> _Problem description_
Repeat exactly the lines from the start through the line with "sc.camera = cam", both ends included.

> _Given data_
■ ■ ■ ■
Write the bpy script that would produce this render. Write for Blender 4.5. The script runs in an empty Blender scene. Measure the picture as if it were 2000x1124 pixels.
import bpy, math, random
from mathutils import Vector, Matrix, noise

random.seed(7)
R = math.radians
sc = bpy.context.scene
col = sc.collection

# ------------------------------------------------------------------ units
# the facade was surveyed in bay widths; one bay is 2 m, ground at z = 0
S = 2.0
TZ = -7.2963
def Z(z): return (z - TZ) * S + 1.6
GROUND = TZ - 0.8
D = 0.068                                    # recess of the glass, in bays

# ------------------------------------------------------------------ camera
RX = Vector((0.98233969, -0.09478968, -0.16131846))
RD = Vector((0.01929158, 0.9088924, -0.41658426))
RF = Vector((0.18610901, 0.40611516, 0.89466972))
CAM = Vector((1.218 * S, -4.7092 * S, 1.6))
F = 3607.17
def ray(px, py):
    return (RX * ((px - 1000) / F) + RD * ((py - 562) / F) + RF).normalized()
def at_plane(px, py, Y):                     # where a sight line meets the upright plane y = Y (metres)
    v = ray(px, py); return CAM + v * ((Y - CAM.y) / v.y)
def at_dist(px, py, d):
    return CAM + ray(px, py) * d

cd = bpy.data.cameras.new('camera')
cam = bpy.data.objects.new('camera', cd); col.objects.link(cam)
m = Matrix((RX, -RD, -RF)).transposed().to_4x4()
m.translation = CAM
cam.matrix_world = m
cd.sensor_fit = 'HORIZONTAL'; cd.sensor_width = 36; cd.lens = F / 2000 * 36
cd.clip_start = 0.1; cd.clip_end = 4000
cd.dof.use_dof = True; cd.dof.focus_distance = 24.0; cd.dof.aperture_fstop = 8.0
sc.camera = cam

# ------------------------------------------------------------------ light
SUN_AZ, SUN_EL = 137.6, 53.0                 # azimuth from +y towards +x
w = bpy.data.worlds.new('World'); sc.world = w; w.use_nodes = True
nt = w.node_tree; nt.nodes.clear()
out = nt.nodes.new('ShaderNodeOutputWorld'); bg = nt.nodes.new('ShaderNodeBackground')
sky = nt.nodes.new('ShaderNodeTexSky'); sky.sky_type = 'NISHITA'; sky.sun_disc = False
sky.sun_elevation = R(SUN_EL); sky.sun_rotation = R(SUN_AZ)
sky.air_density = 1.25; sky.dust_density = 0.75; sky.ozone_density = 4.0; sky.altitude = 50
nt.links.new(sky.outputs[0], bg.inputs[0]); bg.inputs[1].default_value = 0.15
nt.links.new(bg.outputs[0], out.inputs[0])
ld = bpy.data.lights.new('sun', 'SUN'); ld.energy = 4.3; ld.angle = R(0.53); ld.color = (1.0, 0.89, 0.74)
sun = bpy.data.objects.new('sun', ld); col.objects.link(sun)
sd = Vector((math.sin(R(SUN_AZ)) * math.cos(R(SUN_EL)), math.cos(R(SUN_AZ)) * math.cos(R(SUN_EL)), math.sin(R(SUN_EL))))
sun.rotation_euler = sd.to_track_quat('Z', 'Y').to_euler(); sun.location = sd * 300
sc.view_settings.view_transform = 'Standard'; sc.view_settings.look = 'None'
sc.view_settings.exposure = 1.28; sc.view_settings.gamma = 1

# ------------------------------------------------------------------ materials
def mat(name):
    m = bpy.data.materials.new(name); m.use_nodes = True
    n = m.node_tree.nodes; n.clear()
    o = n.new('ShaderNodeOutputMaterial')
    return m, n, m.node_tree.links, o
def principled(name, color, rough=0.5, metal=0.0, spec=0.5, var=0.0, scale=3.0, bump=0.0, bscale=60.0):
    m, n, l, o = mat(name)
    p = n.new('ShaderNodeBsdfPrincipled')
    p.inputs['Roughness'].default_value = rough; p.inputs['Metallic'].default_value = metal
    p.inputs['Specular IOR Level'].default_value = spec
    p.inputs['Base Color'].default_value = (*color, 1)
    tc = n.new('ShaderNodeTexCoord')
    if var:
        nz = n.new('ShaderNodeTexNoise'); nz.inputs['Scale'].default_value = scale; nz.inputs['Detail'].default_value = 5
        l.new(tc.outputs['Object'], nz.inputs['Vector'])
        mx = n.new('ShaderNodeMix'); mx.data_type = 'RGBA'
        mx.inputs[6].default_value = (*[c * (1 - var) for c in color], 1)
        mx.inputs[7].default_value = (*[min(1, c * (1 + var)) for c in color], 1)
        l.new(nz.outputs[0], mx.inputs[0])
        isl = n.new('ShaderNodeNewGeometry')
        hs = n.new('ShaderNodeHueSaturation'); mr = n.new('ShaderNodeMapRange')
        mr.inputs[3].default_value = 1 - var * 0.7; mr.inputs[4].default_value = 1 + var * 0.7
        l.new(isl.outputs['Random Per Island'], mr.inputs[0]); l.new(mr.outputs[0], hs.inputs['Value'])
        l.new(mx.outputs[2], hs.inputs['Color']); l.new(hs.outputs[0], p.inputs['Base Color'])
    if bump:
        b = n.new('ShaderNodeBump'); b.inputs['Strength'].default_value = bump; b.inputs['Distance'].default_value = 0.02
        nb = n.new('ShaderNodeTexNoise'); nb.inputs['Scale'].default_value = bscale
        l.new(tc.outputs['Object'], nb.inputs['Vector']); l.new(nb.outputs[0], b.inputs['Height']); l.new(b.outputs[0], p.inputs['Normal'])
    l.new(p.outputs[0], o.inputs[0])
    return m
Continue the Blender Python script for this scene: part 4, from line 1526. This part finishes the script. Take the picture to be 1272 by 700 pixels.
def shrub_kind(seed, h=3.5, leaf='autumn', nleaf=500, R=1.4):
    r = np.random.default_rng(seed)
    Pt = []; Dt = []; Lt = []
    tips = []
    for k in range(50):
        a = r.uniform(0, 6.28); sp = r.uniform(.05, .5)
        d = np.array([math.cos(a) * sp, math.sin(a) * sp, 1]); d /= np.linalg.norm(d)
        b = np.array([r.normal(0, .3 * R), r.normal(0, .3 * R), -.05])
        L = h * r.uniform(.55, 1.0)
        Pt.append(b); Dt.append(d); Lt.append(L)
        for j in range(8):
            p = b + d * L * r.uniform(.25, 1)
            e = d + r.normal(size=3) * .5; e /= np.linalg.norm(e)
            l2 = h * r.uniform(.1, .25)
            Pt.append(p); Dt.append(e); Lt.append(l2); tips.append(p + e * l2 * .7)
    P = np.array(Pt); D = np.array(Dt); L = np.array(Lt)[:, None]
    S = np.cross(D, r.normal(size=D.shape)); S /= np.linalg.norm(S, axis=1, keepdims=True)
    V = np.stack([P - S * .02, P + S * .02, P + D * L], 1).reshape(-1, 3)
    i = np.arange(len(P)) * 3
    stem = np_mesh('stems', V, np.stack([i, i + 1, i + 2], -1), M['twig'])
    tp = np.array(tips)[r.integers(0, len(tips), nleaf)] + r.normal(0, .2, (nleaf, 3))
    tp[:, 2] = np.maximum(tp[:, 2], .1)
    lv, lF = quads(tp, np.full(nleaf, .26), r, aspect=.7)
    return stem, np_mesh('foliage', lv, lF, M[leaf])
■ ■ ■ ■
> _Exercise answer_
Write the bpy script that would produce this render. Write for Blender 4.5. The script runs in an empty Blender scene. Measure the picture as if it were 2000x1124 pixels.
import bpy, math, random
from mathutils import Vector, Matrix, noise

random.seed(7)
R = math.radians
sc = bpy.context.scene
col = sc.collection

# ------------------------------------------------------------------ units
# the facade was surveyed in bay widths; one bay is 2 m, ground at z = 0
S = 2.0
TZ = -7.2963
def Z(z): return (z - TZ) * S + 1.6
GROUND = TZ - 0.8
D = 0.068                                    # recess of the glass, in bays

# ------------------------------------------------------------------ camera
RX = Vector((0.98233969, -0.09478968, -0.16131846))
RD = Vector((0.01929158, 0.9088924, -0.41658426))
RF = Vector((0.18610901, 0.40611516, 0.89466972))
CAM = Vector((1.218 * S, -4.7092 * S, 1.6))
F = 3607.17
def ray(px, py):
    return (RX * ((px - 1000) / F) + RD * ((py - 562) / F) + RF).normalized()
def at_plane(px, py, Y):                     # where a sight line meets the upright plane y = Y (metres)
    v = ray(px, py); return CAM + v * ((Y - CAM.y) / v.y)
def at_dist(px, py, d):
    return CAM + ray(px, py) * d

cd = bpy.data.cameras.new('camera')
cam = bpy.data.objects.new('camera', cd); col.objects.link(cam)
m = Matrix((RX, -RD, -RF)).transposed().to_4x4()
m.translation = CAM
cam.matrix_world = m
cd.sensor_fit = 'HORIZONTAL'; cd.sensor_width = 36; cd.lens = F / 2000 * 36
cd.clip_start = 0.1; cd.clip_end = 4000
cd.dof.use_dof = True; cd.dof.focus_distance = 24.0; cd.dof.aperture_fstop = 8.0
sc.camera = cam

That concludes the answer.